A scrap metal fraudster from Staffordshire has been jailed for five years for a £1.5m VAT fraud scam…
Michael Bostock, 37, committed £1.5m VAT fraud by fraudulently buying and reselling scrap tin, nickel and copper through his company, International Electrical Distributors Ltd (IED Ltd), based in Staffordshire.
Bostock used money from the value-added-tax fraud scrap metal scam to upkeep a property in Penzance way, Stafford and a £1.4m cottage in Cheshire.
Lamborghini Gallardo
The dad of three also stocked up a lavish sports car collection including a Porsche, Aston Martin, Ferrari Spider, Lamborghini Gallardo, a Ferrari Scaglietti worth £185,500 and a £274,000 Mercedes McLaren.
Bostock also conned travel agents for £100,000 worth of luxury first-class holidays in Dubai and Indonesia, getting the trips on credit and failing to pay the bill.
Five British businessmen were also conned out of £200,000 by the VAT fraud scrap metal scammer after they were falsely promised unbelievably high returns for investing their money in the ‘bent’ business.
Also jailed for his part in the VAT fraud scrap metal scam was Michael Davies, 47, from Yarnfield, Stone.
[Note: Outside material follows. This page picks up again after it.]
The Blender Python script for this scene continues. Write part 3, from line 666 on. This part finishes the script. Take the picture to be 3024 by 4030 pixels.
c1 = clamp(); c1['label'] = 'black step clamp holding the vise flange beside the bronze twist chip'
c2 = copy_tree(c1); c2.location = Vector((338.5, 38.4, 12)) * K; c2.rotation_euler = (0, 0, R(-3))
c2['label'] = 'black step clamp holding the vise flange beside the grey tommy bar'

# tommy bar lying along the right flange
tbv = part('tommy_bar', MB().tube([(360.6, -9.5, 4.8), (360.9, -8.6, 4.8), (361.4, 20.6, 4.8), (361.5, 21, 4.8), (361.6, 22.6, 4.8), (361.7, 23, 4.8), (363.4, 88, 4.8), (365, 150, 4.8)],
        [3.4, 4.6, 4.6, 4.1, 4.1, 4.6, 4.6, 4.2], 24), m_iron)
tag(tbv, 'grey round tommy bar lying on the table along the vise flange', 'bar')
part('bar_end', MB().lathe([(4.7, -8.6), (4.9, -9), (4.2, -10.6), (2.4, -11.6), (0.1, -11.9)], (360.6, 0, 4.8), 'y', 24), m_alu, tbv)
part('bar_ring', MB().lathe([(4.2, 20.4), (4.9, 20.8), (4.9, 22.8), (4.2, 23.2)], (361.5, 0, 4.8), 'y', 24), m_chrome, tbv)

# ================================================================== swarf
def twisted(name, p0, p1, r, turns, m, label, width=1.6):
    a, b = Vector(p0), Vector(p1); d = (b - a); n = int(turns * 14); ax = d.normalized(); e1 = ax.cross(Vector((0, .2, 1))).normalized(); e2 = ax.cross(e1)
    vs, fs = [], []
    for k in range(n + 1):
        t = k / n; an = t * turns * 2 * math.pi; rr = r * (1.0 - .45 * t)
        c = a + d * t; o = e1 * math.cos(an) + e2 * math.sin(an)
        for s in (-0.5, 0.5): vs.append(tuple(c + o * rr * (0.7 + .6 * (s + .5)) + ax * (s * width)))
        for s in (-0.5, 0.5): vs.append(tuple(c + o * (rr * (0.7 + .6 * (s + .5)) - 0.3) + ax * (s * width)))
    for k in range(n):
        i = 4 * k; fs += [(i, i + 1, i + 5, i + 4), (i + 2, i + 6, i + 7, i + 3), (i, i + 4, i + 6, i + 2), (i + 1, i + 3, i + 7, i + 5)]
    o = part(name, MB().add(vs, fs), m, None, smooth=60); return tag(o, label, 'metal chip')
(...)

A freelance metal trader, Davies was employed by Bostock as a ‘consultant’ and was sentenced to three years in prison for helping to set up fraudulent deals in the £1.5m VAT fraud scam.
Scrap Metal Trade
£1.5m was fraudulently pocketed as tax should be refunded on exported metal. To take advantage of this, false sales and purchase invoices were created that showed metal had been sold to a business in Cyprus through Belgium and Ireland, before IED Ltd bought back the metal; when, in fact, metal shipments never left the UK and were instead sent to another scrap yard in the country and were therefore liable for VAT.
After a 14 month criminal investigation there was a series of dawn raids by HMRC on IED Ltd in January 2008. The VAT Fraud scrap metal scam’s lengthy proceedings could not be reported on until Bostock, Davies and four other men involved either admitted to or were convicted of VAT fraud.
On sentencing at Warwick Crown Court, Judge Ian Tomlinson said:
“This was a professionally planned conspiracy. You were living beyond your means, living the high life at the expense of the taxpayer.”
Bostock is already serving an 18 month prison sentence for trying to hide £500,000 from HMRC Proceeds of Crime investigators and was arrested in October 2011 for pleading guilty to 77 Contempt of Court charges in relation to hidden money and assets.
Other men who were sentenced on Monday 7May for their involvement in the VAT Fraud scrap metal scam include Nicholas Richmond, 43, from Buckinghamshire, who got three years as director of Cypriot company Shavondra Ltd who drew up false paperwork to show the transportation of scrap metal from Cyprus to the UK; Mohammed Shabir Hussain, 41, from Newcastle under Lyme, who was sentenced to four years for preparing paperwork and creating blueprints for the VAT Fraud; Michael Bexon, 56, from Stoke on Trent, got a twelve month suspended prison sentence for falsifying paperwork to show that scrap metal had been exported through his freight forwarding company; and Jamiel Hussain, 35, Brother of Mohammed, received a nine month suspended prison sentence for invoicing falsified paperwork in IED Ltd’s offices.
HMRC inquiries are underway to recover money lost to the public purse, around £193,000 in cash has already been retrieved from the VAT fraud scrap metal scammers.